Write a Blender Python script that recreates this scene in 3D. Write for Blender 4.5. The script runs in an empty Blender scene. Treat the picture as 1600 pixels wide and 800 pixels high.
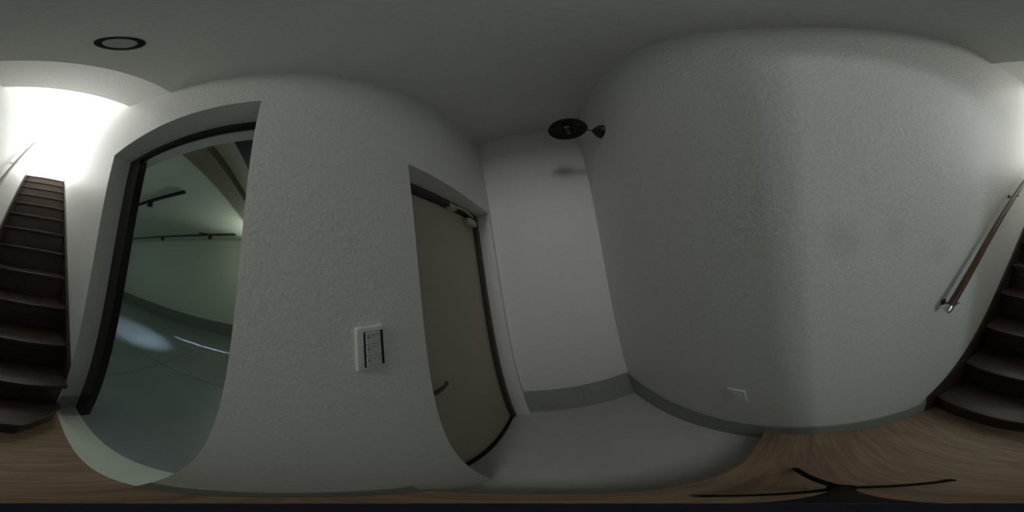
import bpy, bmesh, math, random
from mathutils import Vector, Matrix

random.seed(7)
S = bpy.context.scene
C = S.collection
H = 1.37                                    # height of the panoramic camera over the wooden floor

# ------------------------------------------------------------------ camera
def rot_world(a, b, c):
    ca, sa, cb, sb, cc, sc = math.cos(a), math.sin(a), math.cos(b), math.sin(b), math.cos(c), math.sin(c)
    rx = Matrix(((1, 0, 0), (0, ca, -sa), (0, sa, ca)))
    ry = Matrix(((cb, 0, sb), (0, 1, 0), (-sb, 0, cb)))
    rz = Matrix(((cc, -sc, 0), (sc, cc, 0), (0, 0, 1)))
    return rz @ rx @ ry
R = rot_world(0.0777832, 0.15773926, 0.2015625)      # (right, forward, up) -> world
cam = bpy.data.cameras.new('panorama_camera')
cam.type = 'PANO'
try:
    cam.panorama_type = 'EQUIRECTANGULAR'
except Exception:
    cam.cycles.panorama_type = 'EQUIRECTANGULAR'
cam.clip_start = 0.02
cam.clip_end = 100
camo = bpy.data.objects.new('panorama_camera', cam)
C.objects.link(camo)
m3 = Matrix((R.col[0], R.col[2], -R.col[1])).transposed()
camo.matrix_world = Matrix.Translation((0, 0, H)) @ m3.to_4x4()
S.camera = camo

# ------------------------------------------------------------------ world, daylight, exposure
S.view_settings.view_transform = 'Standard'
S.view_settings.look = 'None'
S.view_settings.gamma = 1
S.view_settings.use_curve_mapping = False
S.view_settings.exposure = -0.1
W = bpy.data.worlds.new('overcast_sky')
S.world = W
W.use_nodes = True
bg = W.node_tree.nodes['Background']
# hazy sky, brightest towards the horizon all around
wn, wk = W.node_tree.nodes, W.node_tree.links
w_tc = wn.new('ShaderNodeTexCoord'); w_sep = wn.new('ShaderNodeSeparateXYZ'); w_rp = wn.new('ShaderNodeValToRGB')
wk.new(w_tc.outputs['Generated'], w_sep.inputs[0]); wk.new(w_sep.outputs['Z'], w_rp.inputs['Fac'])
w_rp.color_ramp.interpolation = 'EASE'
w_rp.color_ramp.elements[0].position = 0.30; w_rp.color_ramp.elements[0].color = (1.0, 1.0, 0.96, 1)
w_rp.color_ramp.elements[1].position = 0.85; w_rp.color_ramp.elements[1].color = (0.19, 0.20, 0.20, 1)
wk.new(w_rp.outputs['Color'], bg.inputs['Color'])
bg.inputs['Strength'].default_value = 9.0

def portal(name, loc, sx, sy, direction):
    l = bpy.data.lights.new(name, 'AREA')
    l.shape = 'RECTANGLE'; l.size = sx; l.size_y = sy
    l.cycles.is_portal = True
    o = bpy.data.objects.new(name, l); C.objects.link(o)
    o.location = loc
    o.rotation_euler = Vector(direction).to_track_quat('-Z', 'Y').to_euler()
    return o
XL, XR, YB, ZC = -0.37, 0.4455, 1.226, 2.644          # hall: left wall, right wall, back wall, ceiling
ZG = -0.163                                           # lower entry floor
YO = -2.75                                            # the stairs come out into the open here
ZO = 2.88                                             # ground level outside
YW = -4.2                                             # far end of the stair pit
ZTOP = 6.0
portal('stair_daylight', ((XL+XR)/2, YO, (ZO+ZTOP)/2), XR-XL, ZTOP-ZO, (0, 1, 0))
portal('pit_daylight', ((XL+XR)/2, (YO+YW)/2, ZO+0.02), XR-XL, YO-YW, (0, 0, -1))

# ------------------------------------------------------------------ materials
def mat(name, col, rough=0.6, spec=0.5, metal=0.0):
    m = bpy.data.materials.new(name); m.use_nodes = True
    b = m.node_tree.nodes['Principled BSDF']
    b.inputs['Base Color'].default_value = (*col, 1)
    b.inputs['Roughness'].default_value = rough
    b.inputs['Metallic'].default_value = metal
    b.inputs['Specular IOR Level'].default_value = spec
    return m
def nodes(m):
    nt = m.node_tree
    return nt, nt.nodes, nt.links, nt.nodes['Principled BSDF']
def texco(nt, scale=(1, 1, 1)):
    g = nt.nodes.new('ShaderNodeNewGeometry')
    mp = nt.nodes.new('ShaderNodeMapping')
    mp.inputs['Scale'].default_value = scale
    nt.links.new(g.outputs['Position'], mp.inputs['Vector'])
    return mp.outputs['Vector']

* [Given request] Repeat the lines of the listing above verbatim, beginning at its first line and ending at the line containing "the wooden floor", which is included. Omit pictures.

* [Output for this task]
Write a Blender Python script that recreates this scene in 3D. Write for Blender 4.5. The script runs in an empty Blender scene. Treat the picture as 1600 pixels wide and 800 pixels high.
import bpy, bmesh, math, random
from mathutils import Vector, Matrix

random.seed(7)
S = bpy.context.scene
C = S.collection
H = 1.37                                    # height of the panoramic camera over the wooden floor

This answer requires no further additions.